EXERCISE REQUIREMENTS => Exactly reproduce each record listed below.

Stored items:
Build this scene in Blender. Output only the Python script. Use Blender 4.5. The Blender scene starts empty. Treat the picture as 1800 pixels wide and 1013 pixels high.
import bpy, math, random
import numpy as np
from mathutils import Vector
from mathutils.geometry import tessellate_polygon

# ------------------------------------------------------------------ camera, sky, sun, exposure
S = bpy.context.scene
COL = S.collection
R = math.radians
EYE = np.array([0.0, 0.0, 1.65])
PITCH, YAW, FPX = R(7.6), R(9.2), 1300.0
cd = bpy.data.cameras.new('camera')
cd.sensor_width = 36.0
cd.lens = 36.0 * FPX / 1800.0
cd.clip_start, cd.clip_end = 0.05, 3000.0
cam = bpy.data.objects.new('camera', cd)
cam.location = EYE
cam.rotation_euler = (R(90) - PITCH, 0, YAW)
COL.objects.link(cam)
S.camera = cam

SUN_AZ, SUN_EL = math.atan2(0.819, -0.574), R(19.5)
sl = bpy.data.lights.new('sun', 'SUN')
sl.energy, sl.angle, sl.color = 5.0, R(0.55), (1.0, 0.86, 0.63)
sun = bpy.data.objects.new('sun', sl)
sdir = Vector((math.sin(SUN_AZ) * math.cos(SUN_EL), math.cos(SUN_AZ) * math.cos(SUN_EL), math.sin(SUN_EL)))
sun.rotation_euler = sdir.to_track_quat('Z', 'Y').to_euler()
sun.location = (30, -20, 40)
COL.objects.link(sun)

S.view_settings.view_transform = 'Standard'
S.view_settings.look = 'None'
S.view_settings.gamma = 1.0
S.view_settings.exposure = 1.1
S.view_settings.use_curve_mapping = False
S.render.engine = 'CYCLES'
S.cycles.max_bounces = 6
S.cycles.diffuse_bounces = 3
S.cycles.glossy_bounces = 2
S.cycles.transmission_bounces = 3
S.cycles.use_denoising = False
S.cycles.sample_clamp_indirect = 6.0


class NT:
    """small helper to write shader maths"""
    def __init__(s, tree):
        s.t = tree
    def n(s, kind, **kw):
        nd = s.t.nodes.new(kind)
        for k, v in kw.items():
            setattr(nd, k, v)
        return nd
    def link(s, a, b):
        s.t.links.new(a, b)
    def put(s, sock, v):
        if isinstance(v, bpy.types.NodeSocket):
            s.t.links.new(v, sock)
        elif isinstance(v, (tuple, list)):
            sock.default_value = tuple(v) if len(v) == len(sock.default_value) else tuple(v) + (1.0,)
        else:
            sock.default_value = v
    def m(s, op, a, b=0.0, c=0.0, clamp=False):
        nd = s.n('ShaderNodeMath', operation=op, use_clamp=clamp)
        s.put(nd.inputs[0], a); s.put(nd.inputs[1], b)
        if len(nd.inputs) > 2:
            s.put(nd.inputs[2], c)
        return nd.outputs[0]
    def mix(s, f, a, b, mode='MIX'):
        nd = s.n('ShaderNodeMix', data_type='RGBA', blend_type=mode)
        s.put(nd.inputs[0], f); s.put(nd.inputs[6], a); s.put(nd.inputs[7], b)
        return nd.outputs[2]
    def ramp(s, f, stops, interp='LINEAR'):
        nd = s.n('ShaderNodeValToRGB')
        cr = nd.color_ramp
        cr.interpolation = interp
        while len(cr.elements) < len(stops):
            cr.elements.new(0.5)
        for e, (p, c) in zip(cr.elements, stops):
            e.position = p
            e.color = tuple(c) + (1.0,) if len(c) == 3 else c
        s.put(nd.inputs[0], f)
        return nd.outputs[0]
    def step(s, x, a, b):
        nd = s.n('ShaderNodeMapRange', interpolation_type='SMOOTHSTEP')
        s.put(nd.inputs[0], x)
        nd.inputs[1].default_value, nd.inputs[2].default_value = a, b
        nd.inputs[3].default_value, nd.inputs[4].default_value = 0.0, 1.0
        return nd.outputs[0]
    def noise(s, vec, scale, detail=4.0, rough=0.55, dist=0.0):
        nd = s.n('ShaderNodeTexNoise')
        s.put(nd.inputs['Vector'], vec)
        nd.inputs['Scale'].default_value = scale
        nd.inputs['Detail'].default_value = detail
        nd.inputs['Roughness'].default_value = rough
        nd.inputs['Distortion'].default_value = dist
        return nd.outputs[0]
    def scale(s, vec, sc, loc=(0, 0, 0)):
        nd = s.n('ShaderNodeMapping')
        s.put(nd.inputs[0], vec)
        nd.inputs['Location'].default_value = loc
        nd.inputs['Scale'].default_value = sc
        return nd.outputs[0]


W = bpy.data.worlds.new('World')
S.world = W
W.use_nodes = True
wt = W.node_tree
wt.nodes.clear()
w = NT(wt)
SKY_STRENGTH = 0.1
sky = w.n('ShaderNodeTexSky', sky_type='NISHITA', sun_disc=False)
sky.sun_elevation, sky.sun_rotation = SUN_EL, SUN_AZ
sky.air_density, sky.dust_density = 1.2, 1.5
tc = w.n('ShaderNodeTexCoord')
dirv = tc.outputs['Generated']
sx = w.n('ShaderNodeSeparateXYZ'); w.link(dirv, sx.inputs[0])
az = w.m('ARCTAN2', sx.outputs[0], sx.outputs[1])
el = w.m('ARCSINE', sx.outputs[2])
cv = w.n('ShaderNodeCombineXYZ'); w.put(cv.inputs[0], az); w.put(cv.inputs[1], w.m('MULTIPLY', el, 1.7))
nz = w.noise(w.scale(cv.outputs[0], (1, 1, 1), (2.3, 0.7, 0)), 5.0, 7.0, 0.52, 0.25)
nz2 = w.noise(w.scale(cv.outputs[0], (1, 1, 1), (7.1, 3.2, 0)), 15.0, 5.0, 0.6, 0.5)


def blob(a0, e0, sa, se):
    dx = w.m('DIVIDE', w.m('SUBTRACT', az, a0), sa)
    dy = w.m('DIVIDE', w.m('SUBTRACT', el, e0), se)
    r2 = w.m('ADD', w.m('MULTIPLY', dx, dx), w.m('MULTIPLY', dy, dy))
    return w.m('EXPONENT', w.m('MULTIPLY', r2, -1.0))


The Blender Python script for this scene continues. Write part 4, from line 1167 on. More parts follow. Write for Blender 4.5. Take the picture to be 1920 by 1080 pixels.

THE OUTPUT =>
Build this scene in Blender. Output only the Python script. Use Blender 4.5. The Blender scene starts empty. Treat the picture as 1800 pixels wide and 1013 pixels high.
import bpy, math, random
import numpy as np
from mathutils import Vector
from mathutils.geometry import tessellate_polygon

# ------------------------------------------------------------------ camera, sky, sun, exposure
S = bpy.context.scene
COL = S.collection
R = math.radians
EYE = np.array([0.0, 0.0, 1.65])
PITCH, YAW, FPX = R(7.6), R(9.2), 1300.0
cd = bpy.data.cameras.new('camera')
cd.sensor_width = 36.0
cd.lens = 36.0 * FPX / 1800.0
cd.clip_start, cd.clip_end = 0.05, 3000.0
cam = bpy.data.objects.new('camera', cd)
cam.location = EYE
cam.rotation_euler = (R(90) - PITCH, 0, YAW)
COL.objects.link(cam)
S.camera = cam

SUN_AZ, SUN_EL = math.atan2(0.819, -0.574), R(19.5)
sl = bpy.data.lights.new('sun', 'SUN')
sl.energy, sl.angle, sl.color = 5.0, R(0.55), (1.0, 0.86, 0.63)
sun = bpy.data.objects.new('sun', sl)
sdir = Vector((math.sin(SUN_AZ) * math.cos(SUN_EL), math.cos(SUN_AZ) * math.cos(SUN_EL), math.sin(SUN_EL)))
sun.rotation_euler = sdir.to_track_quat('Z', 'Y').to_euler()
sun.location = (30, -20, 40)
COL.objects.link(sun)

S.view_settings.view_transform = 'Standard'
S.view_settings.look = 'None'
S.view_settings.gamma = 1.0
S.view_settings.exposure = 1.1
S.view_settings.use_curve_mapping = False
S.render.engine = 'CYCLES'
S.cycles.max_bounces = 6
S.cycles.diffuse_bounces = 3
S.cycles.glossy_bounces = 2
S.cycles.transmission_bounces = 3
S.cycles.use_denoising = False
S.cycles.sample_clamp_indirect = 6.0


class NT:
    """small helper to write shader maths"""
    def __init__(s, tree):
        s.t = tree
    def n(s, kind, **kw):
        nd = s.t.nodes.new(kind)
        for k, v in kw.items():
            setattr(nd, k, v)
        return nd
    def link(s, a, b):
        s.t.links.new(a, b)
    def put(s, sock, v):
        if isinstance(v, bpy.types.NodeSocket):
            s.t.links.new(v, sock)
        elif isinstance(v, (tuple, list)):
            sock.default_value = tuple(v) if len(v) == len(sock.default_value) else tuple(v) + (1.0,)
        else:
            sock.default_value = v
    def m(s, op, a, b=0.0, c=0.0, clamp=False):
        nd = s.n('ShaderNodeMath', operation=op, use_clamp=clamp)
        s.put(nd.inputs[0], a); s.put(nd.inputs[1], b)
        if len(nd.inputs) > 2:
            s.put(nd.inputs[2], c)
        return nd.outputs[0]
    def mix(s, f, a, b, mode='MIX'):
        nd = s.n('ShaderNodeMix', data_type='RGBA', blend_type=mode)
        s.put(nd.inputs[0], f); s.put(nd.inputs[6], a); s.put(nd.inputs[7], b)
        return nd.outputs[2]
    def ramp(s, f, stops, interp='LINEAR'):
        nd = s.n('ShaderNodeValToRGB')
        cr = nd.color_ramp
        cr.interpolation = interp
        while len(cr.elements) < len(stops):
            cr.elements.new(0.5)
        for e, (p, c) in zip(cr.elements, stops):
            e.position = p
            e.color = tuple(c) + (1.0,) if len(c) == 3 else c
        s.put(nd.inputs[0], f)
        return nd.outputs[0]
    def step(s, x, a, b):
        nd = s.n('ShaderNodeMapRange', interpolation_type='SMOOTHSTEP')
        s.put(nd.inputs[0], x)
        nd.inputs[1].default_value, nd.inputs[2].default_value = a, b
        nd.inputs[3].default_value, nd.inputs[4].default_value = 0.0, 1.0
        return nd.outputs[0]
    def noise(s, vec, scale, detail=4.0, rough=0.55, dist=0.0):
        nd = s.n('ShaderNodeTexNoise')
        s.put(nd.inputs['Vector'], vec)
        nd.inputs['Scale'].default_value = scale
        nd.inputs['Detail'].default_value = detail
        nd.inputs['Roughness'].default_value = rough
        nd.inputs['Distortion'].default_value = dist
        return nd.outputs[0]
    def scale(s, vec, sc, loc=(0, 0, 0)):
        nd = s.n('ShaderNodeMapping')
        s.put(nd.inputs[0], vec)
        nd.inputs['Location'].default_value = loc
        nd.inputs['Scale'].default_value = sc
        return nd.outputs[0]


W = bpy.data.worlds.new('World')
S.world = W
W.use_nodes = True
wt = W.node_tree
wt.nodes.clear()
w = NT(wt)
SKY_STRENGTH = 0.1
sky = w.n('ShaderNodeTexSky', sky_type='NISHITA', sun_disc=False)
sky.sun_elevation, sky.sun_rotation = SUN_EL, SUN_AZ
sky.air_density, sky.dust_density = 1.2, 1.5
tc = w.n('ShaderNodeTexCoord')
dirv = tc.outputs['Generated']
sx = w.n('ShaderNodeSeparateXYZ'); w.link(dirv, sx.inputs[0])
az = w.m('ARCTAN2', sx.outputs[0], sx.outputs[1])
el = w.m('ARCSINE', sx.outputs[2])
cv = w.n('ShaderNodeCombineXYZ'); w.put(cv.inputs[0], az); w.put(cv.inputs[1], w.m('MULTIPLY', el, 1.7))
nz = w.noise(w.scale(cv.outputs[0], (1, 1, 1), (2.3, 0.7, 0)), 5.0, 7.0, 0.52, 0.25)
nz2 = w.noise(w.scale(cv.outputs[0], (1, 1, 1), (7.1, 3.2, 0)), 15.0, 5.0, 0.6, 0.5)


def blob(a0, e0, sa, se):
    dx = w.m('DIVIDE', w.m('SUBTRACT', az, a0), sa)
    dy = w.m('DIVIDE', w.m('SUBTRACT', el, e0), se)
    r2 = w.m('ADD', w.m('MULTIPLY', dx, dx), w.m('MULTIPLY', dy, dy))
    return w.m('EXPONENT', w.m('MULTIPLY', r2, -1.0))


The Blender Python script for this scene continues. Write part 4, from line 1167 on. More parts follow. Write for Blender 4.5. Take the picture to be 1920 by 1080 pixels.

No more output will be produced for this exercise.